*What to do*: Scan the data below for the string "Blender". Copy every line where it appears.

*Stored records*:

====================

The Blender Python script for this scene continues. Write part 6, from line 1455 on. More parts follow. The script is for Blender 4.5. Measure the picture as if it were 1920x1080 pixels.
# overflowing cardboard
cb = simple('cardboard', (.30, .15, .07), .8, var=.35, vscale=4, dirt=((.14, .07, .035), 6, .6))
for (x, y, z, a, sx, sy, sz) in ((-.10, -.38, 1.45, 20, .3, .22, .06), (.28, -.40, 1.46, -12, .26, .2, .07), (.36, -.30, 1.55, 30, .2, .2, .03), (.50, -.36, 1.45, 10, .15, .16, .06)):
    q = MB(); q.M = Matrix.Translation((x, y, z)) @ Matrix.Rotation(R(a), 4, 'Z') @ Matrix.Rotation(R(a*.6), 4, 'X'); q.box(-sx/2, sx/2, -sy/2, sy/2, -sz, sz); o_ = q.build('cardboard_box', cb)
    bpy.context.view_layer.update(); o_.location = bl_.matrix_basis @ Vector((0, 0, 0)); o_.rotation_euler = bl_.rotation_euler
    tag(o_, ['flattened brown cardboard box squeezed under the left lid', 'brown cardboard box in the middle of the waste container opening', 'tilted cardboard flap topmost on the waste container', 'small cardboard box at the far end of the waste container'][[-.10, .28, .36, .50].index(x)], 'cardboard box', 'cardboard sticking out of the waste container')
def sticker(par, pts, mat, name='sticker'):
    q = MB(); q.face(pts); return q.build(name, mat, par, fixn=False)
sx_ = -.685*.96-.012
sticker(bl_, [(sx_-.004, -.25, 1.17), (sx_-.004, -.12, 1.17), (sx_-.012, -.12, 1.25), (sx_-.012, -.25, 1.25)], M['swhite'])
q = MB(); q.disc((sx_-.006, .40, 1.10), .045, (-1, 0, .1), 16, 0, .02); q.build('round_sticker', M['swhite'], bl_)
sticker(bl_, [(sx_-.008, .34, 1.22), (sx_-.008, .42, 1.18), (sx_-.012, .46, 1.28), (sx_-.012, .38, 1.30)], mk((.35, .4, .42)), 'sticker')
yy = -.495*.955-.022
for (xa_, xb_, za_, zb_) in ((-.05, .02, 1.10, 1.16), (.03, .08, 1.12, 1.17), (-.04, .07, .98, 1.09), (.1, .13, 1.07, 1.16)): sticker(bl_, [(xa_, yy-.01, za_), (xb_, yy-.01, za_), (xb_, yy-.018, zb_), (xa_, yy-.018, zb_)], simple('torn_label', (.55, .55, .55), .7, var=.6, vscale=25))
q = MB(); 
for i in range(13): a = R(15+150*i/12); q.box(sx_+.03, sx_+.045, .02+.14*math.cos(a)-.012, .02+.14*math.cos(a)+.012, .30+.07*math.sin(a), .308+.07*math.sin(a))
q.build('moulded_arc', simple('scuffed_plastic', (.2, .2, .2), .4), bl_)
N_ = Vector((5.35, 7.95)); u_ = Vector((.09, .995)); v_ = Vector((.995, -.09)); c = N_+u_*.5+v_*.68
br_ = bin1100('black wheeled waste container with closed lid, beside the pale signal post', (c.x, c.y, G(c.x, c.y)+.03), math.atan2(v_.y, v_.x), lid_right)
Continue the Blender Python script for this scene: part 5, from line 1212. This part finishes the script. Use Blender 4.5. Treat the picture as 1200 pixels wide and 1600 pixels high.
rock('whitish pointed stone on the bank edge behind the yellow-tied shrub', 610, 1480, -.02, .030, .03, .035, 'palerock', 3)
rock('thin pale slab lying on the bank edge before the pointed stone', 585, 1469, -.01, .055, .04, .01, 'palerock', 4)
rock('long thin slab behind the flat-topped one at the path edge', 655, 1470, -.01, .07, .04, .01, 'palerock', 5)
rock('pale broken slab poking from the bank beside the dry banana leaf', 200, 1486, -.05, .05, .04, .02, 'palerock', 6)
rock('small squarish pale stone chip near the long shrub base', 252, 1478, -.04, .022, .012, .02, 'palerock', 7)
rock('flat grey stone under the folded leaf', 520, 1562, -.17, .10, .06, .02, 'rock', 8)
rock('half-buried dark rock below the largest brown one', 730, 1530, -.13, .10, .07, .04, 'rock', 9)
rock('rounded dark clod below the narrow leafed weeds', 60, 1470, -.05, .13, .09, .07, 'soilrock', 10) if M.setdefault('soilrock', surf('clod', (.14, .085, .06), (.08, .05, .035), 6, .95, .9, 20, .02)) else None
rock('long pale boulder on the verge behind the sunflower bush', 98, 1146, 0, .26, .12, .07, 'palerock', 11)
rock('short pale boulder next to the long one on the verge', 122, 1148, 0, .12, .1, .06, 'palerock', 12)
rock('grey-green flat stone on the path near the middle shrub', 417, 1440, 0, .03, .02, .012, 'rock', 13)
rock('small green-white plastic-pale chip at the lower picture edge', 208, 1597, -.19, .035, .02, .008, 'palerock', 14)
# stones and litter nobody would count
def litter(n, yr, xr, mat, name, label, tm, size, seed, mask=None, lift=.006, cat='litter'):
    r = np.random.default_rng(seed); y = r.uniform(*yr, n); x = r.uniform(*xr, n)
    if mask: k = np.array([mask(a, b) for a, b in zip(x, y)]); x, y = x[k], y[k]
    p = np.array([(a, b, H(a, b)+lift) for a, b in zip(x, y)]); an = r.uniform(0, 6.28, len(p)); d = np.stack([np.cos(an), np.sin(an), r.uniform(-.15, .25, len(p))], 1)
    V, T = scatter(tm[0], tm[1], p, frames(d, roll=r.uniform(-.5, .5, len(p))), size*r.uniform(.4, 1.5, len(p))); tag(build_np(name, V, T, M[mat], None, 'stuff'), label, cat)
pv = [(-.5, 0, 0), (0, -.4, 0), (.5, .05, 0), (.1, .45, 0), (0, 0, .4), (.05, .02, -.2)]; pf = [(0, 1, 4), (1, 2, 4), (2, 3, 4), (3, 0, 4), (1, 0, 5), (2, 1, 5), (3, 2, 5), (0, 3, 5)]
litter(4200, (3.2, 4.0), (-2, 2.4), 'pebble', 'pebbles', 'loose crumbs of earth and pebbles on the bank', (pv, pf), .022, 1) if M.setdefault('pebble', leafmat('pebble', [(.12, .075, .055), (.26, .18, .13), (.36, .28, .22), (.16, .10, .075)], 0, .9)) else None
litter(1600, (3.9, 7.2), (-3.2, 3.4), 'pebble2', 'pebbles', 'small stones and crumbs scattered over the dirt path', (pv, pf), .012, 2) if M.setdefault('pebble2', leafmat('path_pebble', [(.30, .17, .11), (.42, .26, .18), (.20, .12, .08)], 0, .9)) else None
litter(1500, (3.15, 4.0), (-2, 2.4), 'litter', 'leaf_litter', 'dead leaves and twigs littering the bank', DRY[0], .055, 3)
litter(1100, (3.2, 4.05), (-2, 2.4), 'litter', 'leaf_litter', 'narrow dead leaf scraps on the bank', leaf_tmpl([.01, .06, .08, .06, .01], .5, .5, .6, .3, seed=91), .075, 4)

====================

*Written response*:
The Blender Python script for this scene continues. Write part 6, from line 1455 on. More parts follow. The script is for Blender 4.5. Measure the picture as if it were 1920x1080 pixels.
Continue the Blender Python script for this scene: part 5, from line 1212. This part finishes the script. Use Blender 4.5. Treat the picture as 1200 pixels wide and 1600 pixels high.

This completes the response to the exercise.